Historians should be uneasy when faced with “State-sponsored jamborees” marking historical anniversaries, according to the director of the Parnell Summer School, Felix Larkin.
The theme of this year's annual summer school devoted to history, which concluded on Thursday, was The French Connection: Ireland and France.
Mr Larkin said the focus of the annual gathering was mainly on history, but history not just for its own sake but as a source of wisdom for dealing with the present and planning for the future.
“Historians study the past: we ask what actually happened, how it happened, why it happened and why it had the effect that it had,” he said.
“We don’t celebrate past events – shamelessly or otherwise. We are neutral observers and we are uneasy, or at least we should be uneasy, when faced with State-sponsored jamborees relating to historical anniversaries.”
Mr Larkin said the approach that should characterise their work was one of interrogating the past, questioning received orthodoxies, and restoring to national heroes their frail and imperfect humanity.
Love of country
Trinity College history lecturer Sylvie Kleinman told the last day of the gathering that love of country was important in the teaching of history and geography in traditional French education, in which the emphasis was placed on heroes.
In a talk about the role of centenaries in republican culture in France and America, she said much had been written on the inspiration Padraig Pearse drew from Theobald Wolfe Tone’s so-called “teachings” on Irish nationalism, and how inspirational his sacrifice had been. Yet none had looked to the source itself.

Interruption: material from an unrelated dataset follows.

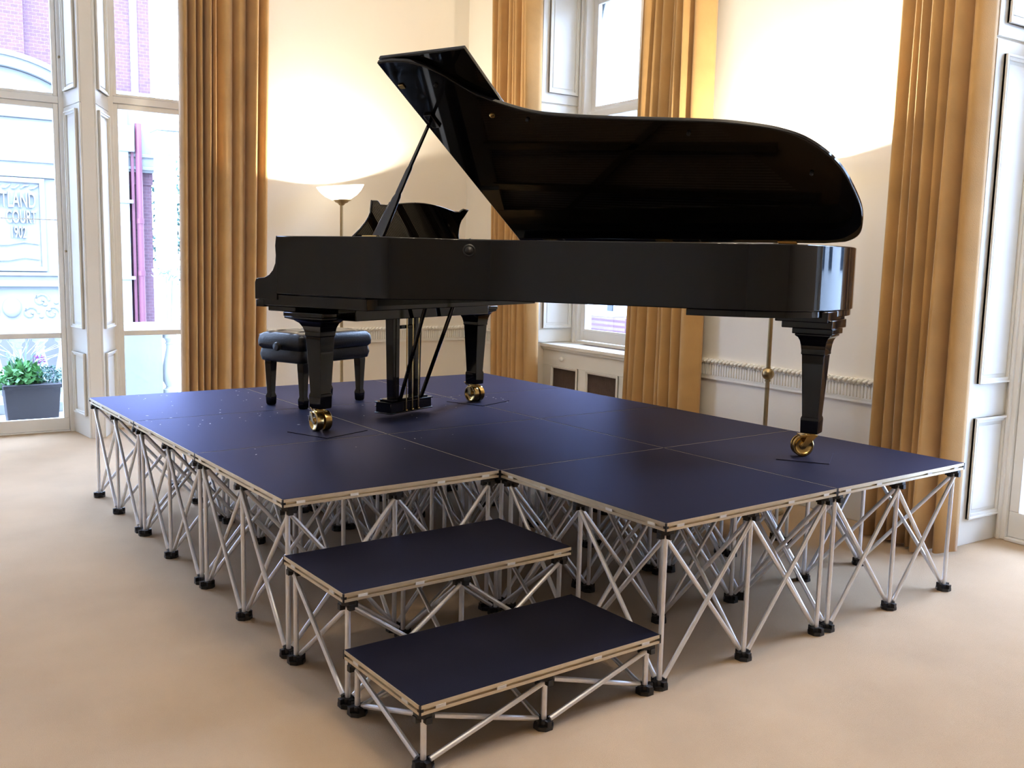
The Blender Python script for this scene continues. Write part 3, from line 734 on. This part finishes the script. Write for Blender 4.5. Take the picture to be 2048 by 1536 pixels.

She said that on June 18th, 1798, Wolfe Tone wrote movingly the following in his diary about the death of Lord Edward Fitzgerald: “His career is finished gloriously . . . and his memory will live for ever in the heart of every Irishman . . . The only way to lament his death is to endeavour to revenge it . . . From the blood of every one of the martyrs of liberty of Ireland will spring, I hope, thousands to revenge their fall.”
She said the last phrase and image, which Pearse borrowed from, was a stark reminder that the cult of the martyrs of liberty goes way back to the American and French revolutions.